The customisation trap

The common traps

I like the software as-is, but can you also do….? These questions are asked in the sales pitch. You get a nice demo from the vendor and you like what you see. But then you think about your internal processes and how you do stuff differently in your company. Every vendor will happily answer – of course we can! They know that they compete with other vendors and want to tick all the boxes with their product.
Your vendor might also be a software implementation “partner” who make their money with customisation of 3rd party products. Then later they sell you a maintenance contract to help you through ever more complex release upgrades.

You have written a long list of business requirements and now need to tick the boxes. They are very detailed but focus on implementing your current business process. Quite often they relate to either a manual process or your legacy application you want to replace. The closer the new system can satisfy your current process the easier it is to implement it and roll it out (you think!). However, you have not looked at how the new system would actually solve the business problem out-of-the-box.

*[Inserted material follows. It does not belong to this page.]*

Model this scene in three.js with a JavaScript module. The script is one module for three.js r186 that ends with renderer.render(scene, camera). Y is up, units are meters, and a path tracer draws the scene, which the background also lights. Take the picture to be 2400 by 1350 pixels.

Your current processes “suck”! They have evolved over time, maybe there is a good reason to run them that way, maybe not, nobody knows. What you do know is that you need to “tweak” the package a just a bit to run your process as it is. Sometimes you actually have more than one process in your company for doing the same thing. So the software needs a bit of “if … then … else …” coding to do the same step differently depending on where or who is running it. You think this could be harmonised, but this might require agreement with lot of different people, so now is not a good time.

Some other department tells you they need this change, otherwise they cannot possibly sign-off the application. You might sit in IT and the other function is your business. You are their service provider and you want to make them happy. You might think that they could change the way how they run things better, but they tell you that this is none of your business. You should be their partner, but they do not want your advice.

It is not customisation but configuration. There is a fine line between different the two types of changes, often defined by what is technically done to the product. For a customisation you need a developer, for the configuration only an administrator. However, there are heavy configurations that almost duplicate the original functionality. Those are worse than small customisations.

Photo by Rosalind Chang on Unsplash

Getting out of the trap

Go back to basics and pull out your project charter document, somewhere in the objectives you have written about simplify the IT landscape, reduce support costs, harmonise the environment. These are your strategic objectives. Your customisations are in direct conflict with these objectives. Customised software is not simpler and does have higher support cost than a plain-vanilla configuration. Start to use business language to describe the impact of customisations. Consider the long-term impact on further development or maintenance, technical documentation and also user training. With this extra information, have a discussion with the right people who have really signed up to the charter and challenge every single request for customisation.

Keep a log of customisations if you really need to do them. Capture why they were required and who signed them off. This will be your log of technical debt, things that ideally should not exist because they get you further away from your target state. Whenever there is an opportunity, try to clear off items of your technical debt.

Stay in control of the decisions and do not leave them to 3rd parties. Vendors have different objectives than your company. They live off your money. So what is complex and expensive for you to build and maintain is their revenue stream for them. Some good vendors will partner with you to do the right thing, but it is important that you keep implementation decisions in-house.

Do not start with a long list of detailed business requirements when you buy a software package. When you build your own the case might be different, but when you buy a package it often comes with a good default configuration. Keep your business requirements as high-level and abstract as possible so that the software package has a chance to fulfil it in the way it was designed. Use the Agile methodology to start with the off-the-shelf configuration as minimum viable product. Really think hard in your use case and acceptance criteria what extra business value a story or epic will add.

Review the stakeholders of your implementation project. If you need to change processes to keep your software simple, do you have the right people at the table who can make these decisions? Establish a forum of like-minded people who can help you make the right decisions for the organisation and fully understand the long-term impact of getting it wrong. In one company I established a Design Authority with appointed process owners for topics like IT Governance, Demand Management, Project Accounting, Benefits Management, Enterprise Architecture etc. who had the authority in the organisation to either request software changes or change their respective processes.